Perché non accadrà: Salvini non tornerà mai con la vecchia Forza Italia proprio per il cambiamento anche generazionale e antropologico che ha voluto imprimere con la costruzione dell’alleanza gialloverde. Potrebbe forse dialogare con un partito rinnovato – popolare, liberale e riformista – ma in una formula di alleanza totalmente diversa. Perché lui ha bisogno di segnare fortemente il cambiamento rispetto al passato.
E’ giusto dire che lei è più vicino politicamente a Renzi che a Salvini? Che avete più cose in comune?
Ho partecipato convintamente al Nazareno perché ritenevo e ritengo che abbia consentito a Berlusconi – che il 25 novembre del 2013 era stato cacciato dal Senato – di tornare solo pochi mesi dopo, il 18 gennaio 2014, a essere protagonista, addirittura dell’evoluzione costituzionale del Paese. Il patto del Nazareno ha svolto un ruolo fondamentale nella riabilitazione di Berlusconi in politica e probabilmente, al netto della differente visione sulla legge elettorale, quel tentativo di riforma costituzionale non era così negativo.

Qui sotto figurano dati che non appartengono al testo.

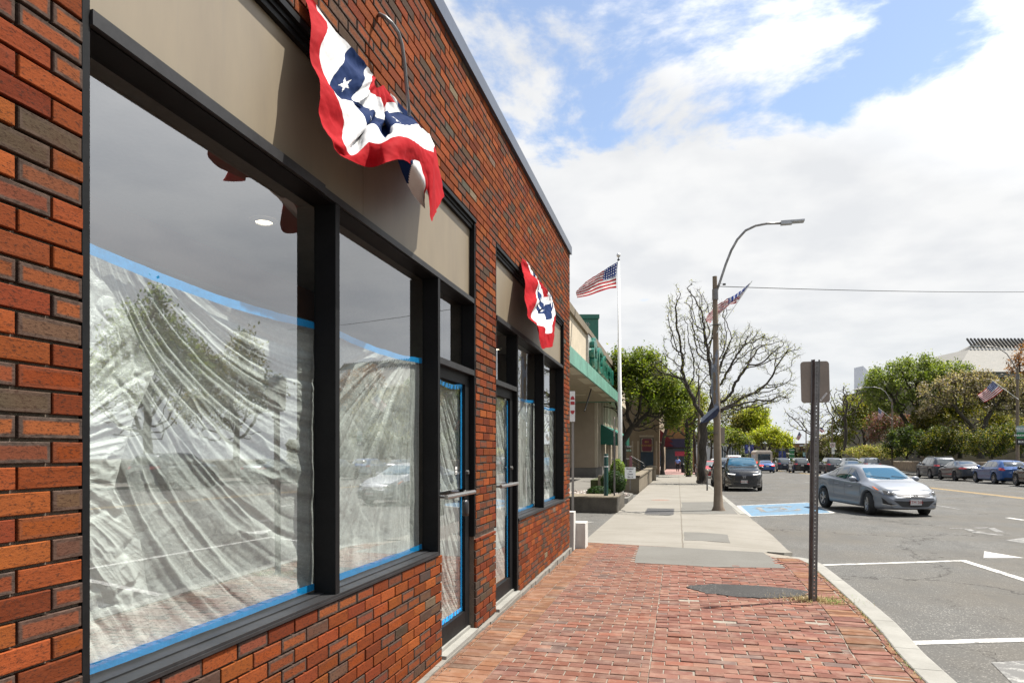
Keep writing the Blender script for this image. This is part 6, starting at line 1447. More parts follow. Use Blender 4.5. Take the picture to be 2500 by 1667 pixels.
# upper block and canopy
cz0, cz1 = 4.75, 5.38
m = MB(); m.box((-18, 13.0, cz1+.01), (-4.62, 66, 7.55)); LB(m, 'upper_wall', M_CREAM)
m = MB(); m.box((-18, 12.9, 7.56), (-4.50, 66.1, 7.92)); LB(m, 'coping', M_TAN)
m = MB(); m.box((-14, 13.0, cz0+.03), (-3.93, 44.7, cz0+.12)); LB(m, 'canopy_soffit', M_SOFF)
m = MB(); m.box((-3.92, 12.9, cz0), (-3.84, 44.9, cz1)); m.box((-14, 44.72, cz0-.02), (-3.93, 44.86, cz1-.2)); LB(m, 'canopy_fascia', M_LGRN)
m = MB(); m.box((-4.60, 12.95, cz1-.06), (-3.93, 44.7, cz1-.01)); LB(m, 'canopy_roof', M_CREAM)
m = MB()
for k in range(8): m.box((-3.92-.45, 14+4*k, cz0+.0), (-3.925, 14+4*k+2.6, cz0+.028))
for k in range(5): m.box((-9.5, 16.5+5.5*k, cz0+.005), (-5.2, 17.3+5.5*k, cz0+.028))
LB(m, 'soffit_light', mat('soffit_light_panel', (.6, .52, .38), .6))
p0, p1_ = at_X(1445, 944, -4.4), at_X(1427, 1003, -4.4); m = MB(); m.tube([p0, p1_], .035, 6); LB(m, 'hanging_rod', M_BLACK)
# awnings
for ya, lb in ((48.6, 0), (53.2, 0), (57.8, 0)):
    m = MB(); za, zb2 = 3.45, 2.75; m.add([(-5.40, ya, za), (-5.40, ya+3.2, za), (-4.2, ya+3.2, zb2), (-4.2, ya, zb2)], [(0, 1, 2, 3)]); m.add([(-4.2, ya, zb2), (-4.2, ya+3.2, zb2), (-4.2, ya+3.2, zb2-.75), (-4.2, ya, zb2-.75)], [(0, 1, 2, 3)])
    m.add([(-5.40, ya, za), (-4.2, ya, zb2), (-4.2, ya, zb2-.75), (-5.40, ya, zb2-.75)], [(0, 1, 2, 3)]); a_ = LB(m, 'awning', M_GRN)
    m = MB()
    for k in range(5): y = ya+.1+k*.66; m.add([(-5.40, y, za+.02), (-5.40, y+.33, za+.02), (-4.2, y+.33, zb2+.02), (-4.2, y, zb2+.02)], [(0, 1, 2, 3)])
    o = m.build('awning_stripe', mat('pale_green_awning_stripe', (.10, .42, .32), .5), a_)
# sign letters on the parapet
sgn = empty('sign_letters', (-4.3, 34, 6.7), 0, 'big green script letters and emblem mounted on the cream parapet, left of the flagpole', 'sign')
pA, pB = at_X(1447, 860, -4.35), at_X(1490, 925, -4.35)
sx0 = pA.y; span = (pB.y-pA.y)
o = text_obj('Citizens', 1.0, M_GRN, 'lettering', sgn, (0, 0, 0), (R(90), 0, R(90)), .14, 'LEFT', .03); bb = o.dimensions.copy(); L0 = max(bb.x, .1)
sgn.location = (-4.36, sx0+1.7, 6.55); o.scale = (span*.92/L0, 1.9, 1)
m = MB(); m.lathe([(0, -.12), (.95, -.12), (1.0, 0), (.95, .12), (0, .12)], (0, -1.2, .1), 24, 'X')
o2 = MB()
for k in range(8):
    a = k*math.pi/4; c = Vector((0, -1.2+.62*math.cos(a), .1+.62*math.sin(a))); o2.lathe([(0, -.2), (.27, -.2), (.29, 0), (.27, .12), (0, .12)], c, 12, 'X')
o2.build('emblem', M_GRN, sgn); m = MB(); m.box((-.18, -2.5, -.95), (-.02, span*.95, -.80)); m.box((-.3, -2.3, -.8), (-.14, -.1, 1.1)); m.build('backing', mat('aluminium_sign_backing', (.5, .5, .48), .4, .3), sgn)
# green sign tower
pt0 = at_d(1440, 1102, 46.5)
gt = empty('green_sign_tower', (at_d(1441, 1102, 50).x, at_d(1441, 1102, 50).y, 0), TH, 'dark green pylon with a pale daisy emblem rising above the cream parapet', 'sign')
k5 = 50/1653; X5 = lambda u: (u-1441)*k5; Z5 = lambda v: (1102-v)*k5+CAMZ
m = MB(); m.box((X5(1412), 0, 5.6), (X5(1461), 1.2, Z5(778))); m.build('box', M_GRN, gt); m = MB(); m.box((X5(1412)-.1, -.12, Z5(778)+.002), (X5(1463), 1.32, Z5(768))); m.build('cap', M_GRN, gt)
m = MB()
for k in range(8): a = k*math.pi/4+.2; m.bar((X5(1433)+.07*math.cos(a), -.02, Z5(793)+.07*math.sin(a)), (X5(1433)+.2*math.cos(a), -.02, Z5(793)+.2*math.sin(a)), .07, .03)
m.build('emblem', mat('pale_emblem', (.6, .62, .58), .5), gt)
# ---------------------------------------------------------------- beds, bollard, bushes, small signs
pc1 = at_side(1506, 1252); yw = pc1.y
pw = empty('low_planter_wall', (pc1.x, yw, gz(yw)), 0, 'dark stained low concrete wall at the end of the driveway, below the green bollard', 'planter wall')
m = MB(); m.box((-6, 0, -.3), (0, .16, .40)); m.box((-.16, .161, -.3), (0, 2.8, .40)); m.build('wall', m_conc('stained_concrete', (.20, .17, .13), (.08, .07, .055), None, blot=.5, sc=2), pw); m = MB(); m.box((-6, -.01, .402), (.01, 1.3, .44)); m.build('cap', M_TAN, pw)
def stones(name, label, cx_, cy_, rx, ry, z, n, seed):
    rs = random.Random(seed); m = MB()
    for k in range(n):
        a = rs.uniform(0, 6.28); r_ = math.sqrt(rs.random()); x, y = cx_+rx*r_*math.cos(a), cy_+ry*r_*math.sin(a); s_ = rs.uniform(.03, .075)
        q = Matrix.Rotation(rs.uniform(0, 6), 3, Vector((rs.random(), rs.random(), rs.random()+.1)).normalized()); c = rs.choice([(.36, .34, .30, 1), (.28, .23, .20, 1), (.42, .40, .37, 1), (.18, .15, .13, 1), (.30, .24, .20, 1)])
        o_ = Vector((x, y, z+s_*.3)); vs = []
        for v in [(1, 0, 0), (-1, 0, 0), (0, 1, 0), (0, -1, 0), (0, 0, 1), (0, 0, -1), (.7, .7, .5), (-.7, .7, .5), (-.7, -.7, .5), (.7, -.7, .5)]: vs.append(o_+q@(Vector(v)*s_*rs.uniform(.8, 1.15)*Vector((1, .8, .6)).x))
        m.add(vs, [(4, 6, 7), (4, 7, 8), (4, 8, 9), (4, 9, 6), (0, 2, 6), (2, 7, 6), (2, 1, 7), (1, 8, 7), (1, 3, 8), (3, 9, 8), (3, 0, 9), (0, 6, 9), (5, 2, 0), (5, 1, 2), (5, 3, 1), (5, 0, 3)], None, c)
    t = NT('river_stones'); t.P(color=t.attr('Col'), rough=.8); return tag(m.build(name, t.m), kind='stuff')
i2 = at_side(1562, 1200); gi = gz(i2.y)
tag(MB().prism([(-12, yw+.17), (-1.95, yw+.17), (-1.8, yw+2.8), (-2.6, yw+3.6), (-12, yw+3.6)], gz(yw)-.4, gz(yw)+.20).build('planting_bed', mat('bed_soil', (.12, .10, .08), .95)), kind='structure')
stones('river_stones', '', -4.6, yw+2.1, 2.9, 1.2, gz(yw)+.20, 900, 3)
tag(MB().prism([(-12, 23.8), (-2.6, 23.8), (-1.75, 24.8), (-1.75, 27.6), (-2.2, 28.6), (-12, 28.6)], gi-.4, gi+.15).build('kerbed_island', M_CONCP), kind='structure')
stones('river_stones', '', -4.4, 26.3, 2.6, 2.1, gi+.15, 1500, 4)
tag(MB().prism([(-14, 28.7), (-2.4, 28.7), (-2.4, 46.9), (-14, 46.9)], gi-.5, gi+.05).build('forecourt', M_CONCP), kind='structure')
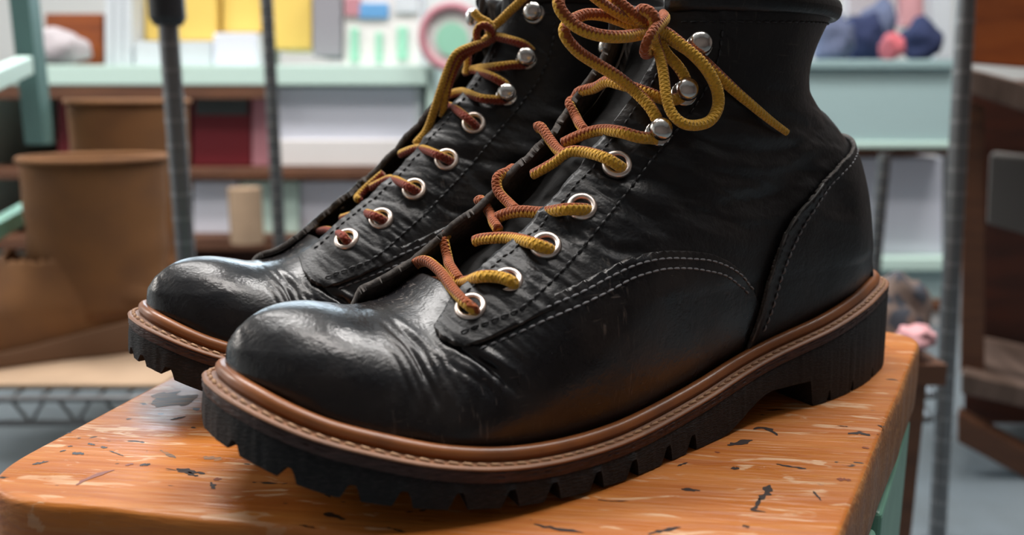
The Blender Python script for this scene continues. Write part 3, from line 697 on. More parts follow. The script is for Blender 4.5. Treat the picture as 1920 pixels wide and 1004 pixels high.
        for L in laces:
            P = catmull(np.array(L), 10); P = resample(P, max(12, int(arclen(P)[-1]/.7)))
            for _ in range(3): P[1:-1] = .5*P[1:-1]+.25*(P[2:]+P[:-2])
            rr = np.full(len(P), 2.05 if s.near else 1.9)
            if s.near and L is laces[16]: rr *= np.interp(np.linspace(0, 1, len(P)), [0, .45, .75, 1], [1, 1, .78, .6])
            V, F, U = tube(P, rr, 14, flat=.86); mb.add(V, F, U)
        mb.obj('lace', lacemat, s.root, scale=.001, auto=None, uv=True)
    def sole(s):
        n = 1080; A, Nn = outline(s.near, n)
        # smooth the station heights with extra care at the toe
        u = A[:, 0]; top = zw(u); bot = zb(u)
        cum = np.r_[0, np.cumsum(np.linalg.norm(np.roll(A, -1, 0)-A, axis=1))][:n]; tot = cum[-1]+np.linalg.norm(A[0]-A[-1])
        def sweep(name, prof, mt, close_top=None, close_bot=None, auto=40):
            """prof rows: (inward offset, z array)"""
            V = []; F = []
            for off, z in prof:
                Q = A-Nn*off if np.ndim(off) == 0 else A-Nn*np.asarray(off)[:, None]
                V += [(Q[i, 0], Q[i, 1], z[i]) for i in range(n)]
            k = len(prof)
            for a in range(k-1):
                for i in range(n):
                    j = (i+1) % n; F.append((a*n+i, a*n+j, (a+1)*n+j, (a+1)*n+i))
            if close_bot: F.append(tuple(range((k-1)*n, k*n)))
            if close_top: F.append(tuple(range(n-1, -1, -1)))
            return mesh_obj(name, V, F, mt, s.root, autosmooth=auto)
        jag = .18*vnoise(np.stack([cum*.8, cum*0, cum*0], 1), 7)
        # welt: flat strip with rounded edge and a shallow stitch groove
        sweep('welt', [(11, top-.2), (4.6, top-.1), (3.6, top-.5), (2.6, top-.65), (1.2, top-.45), (.35, top-.6), (0, top-1.0), (0.1, top-1.5), (.6, top-1.7), (11, top-1.7)], M_WELT)
        # rolled bead between welt and upper
        Q = A-Nn*6.1; P = np.c_[Q, top+1.0]
        P = P[::3]; nn3 = np.c_[Nn[::3], np.zeros(len(P))]
        V, F, U = tube(P, 2.3, 12, closed=True, cap=False, N0=nn3, flat=1.0); mesh_obj('welt_bead', V, F, M_BEAD, s.root)
        # welt stitches, slanted fat thread
        Q = resample(np.c_[A-Nn*2.0, top-.42], int(tot/4.1), True); m_ = len(Q); mb = MB()
        Nr = resample(Nn, m_, True) if False else None
        for i in range(m_):
            a = Q[i]; b = Q[(i+1) % m_]; d = b-a; nrm = np.array([-d[1], d[0], 0]); nrm /= np.linalg.norm(nrm)+1e-9
            c0 = a+d*.08+nrm*.35; c1 = a+d*.95-nrm*.35
            pts = [c0+[0, 0, -.55], c0*.75+c1*.25+[0, 0, .1], c0*.25+c1*.75+[0, 0, .1], c1+[0, 0, -.55]]
            V, F, U = tube(np.array(pts), np.array([.3, .58, .58, .3]), 7); mb.add(V, F)
        mb.obj('welt_stitching', M_WSTITCH, s.root, scale=.001, auto=None)
        mt_ = 1.7; ml = 3.4
        sweep('midsole', [(12, top-mt_), (.4, top-mt_), (.05+jag, top-mt_-.5), (.25-jag, top-mt_-1.2), (0+jag, top-mt_-1.9), (.3, top-mt_-ml), (12, top-mt_-ml)], M_MID)
        # outsole with lugs cut into its edge
        o0 = top-mt_-ml
        shank = 10.3*sstep(u, 96.5, 99)*sstep(u, 150, 118)
        heel = u < 98
        bz = np.maximum(bot, shank)
        # notch profile: list of arc positions
        if s.near: pts = NOTCH+[(282, -37), (268, -41.5), (252, -44), (236, -44.5), (218, -43.5), (200, -41), (182, -38.5), (164, -35.5), (86, -34), (68, -32), (44, -27), (22, 14), (22, -14)]
        else: pts = [(310, 3), (307.5, 12.5), (300, 21.8), (288, 31.5), (274, 38), (258, 42), (240, 43.5), (222, 43.5), (204, 41.5), (186, 38.5), (168, 36), (88, 34), (70, 32)]+[(a, -b) for a, b in NOTCH[1:]]
        depth = np.zeros(n)
        for (nu, nv) in pts:
            i0 = np.argmin((A[:, 0]-nu)**2+(A[:, 1]-nv)**2); dd = (cum-cum[i0]+tot/2) % tot-tot/2
            sg = 1. if A[(i0+4) % n, 0] > A[i0-4, 0] else -1.
            ds = dd*sg; hw = 1.1 if nu > 120 else .5; sl = 2.6 if nu > 120 else 1.2
            dh = np.interp(nu, [20, 90, 160, 220, 285, 310], [4.5, 4.5, 5.6, 5.6, 4.4, 3.4])
            prof = np.where(ds > 0, np.clip((hw+sl-ds)/sl, 0, 1), np.clip((hw+.5+ds)/.5, 0, 1))
            depth = np.maximum(depth, prof*dh)
        groove = (depth > 0)
        b1 = np.minimum(bz+depth, o0-1.5)
        root_ = np.minimum(np.maximum(bz+6, 6.), o0-1.0)
        rough = .25*vnoise(np.stack([cum*.55, cum*0, cum*0], 1), 12)
        fl = -.9
        rows = [(12, o0), (.35, o0), (.1+jag, o0-.4)]
        for t in (.25, .5, .75): rows.append((fl*t+rough*.5, o0*(1-t)+b1*t))
        rows += [(fl+.1+rough*.4, b1+.35), (fl+.6, b1)]
        inner = 15.
        rows += [(inner, np.where(groove, b1, bz)), (inner+.5, root_)]
        V = []; F = []
        for off, z in rows:
            off = np.broadcast_to(off, (n,)); Q = A-Nn*off[:, None]; V += [(Q[i, 0], Q[i, 1], z[i]) for i in range(n)]
        k = len(rows)
        for a in range(k-1):
            for i in range(n):
                j = (i+1) % n; F.append((a*n+i, a*n+j, (a+1)*n+j, (a+1)*n+i))
        F.append(tuple(range((k-1)*n, k*n)))
        F.append(tuple(range(n-1, -1, -1)))
        mesh_obj('outsole', V, F, M_RUBBER, s.root, autosmooth=38)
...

Renzi uscirà dal Pd come affermano in molti nonostante le sue smentite? C’è chi è convinto che possa annunciare questo passo in occasione della prossima Leopolda.
Non lo so perché in politica abbiamo imparato che i leader si consumano molto velocemente, salvo alcune rare eccezioni come quella di Silvio Berlusconi. Oggi i vecchi leader come Renzi sembrano bruciati nella sensibilità della gente comune. Penso abbia consumato la sua credibilità presso gli elettori.
E di Calenda cosa ne pensa?
Ritengo che i due filoni tradizionali del vecchio bipolarismo – i liberaldemocratici nel centrodestra e i socialisti democratici nel centrosinistra – abbiano bisogno di vivere in maniera autonoma il loro processo di rinnovamento. La nostra esperienza è sempre stata alternativa alla loro: né Calenda né Renzi dovrebbero poter partecipare al nostro progetto.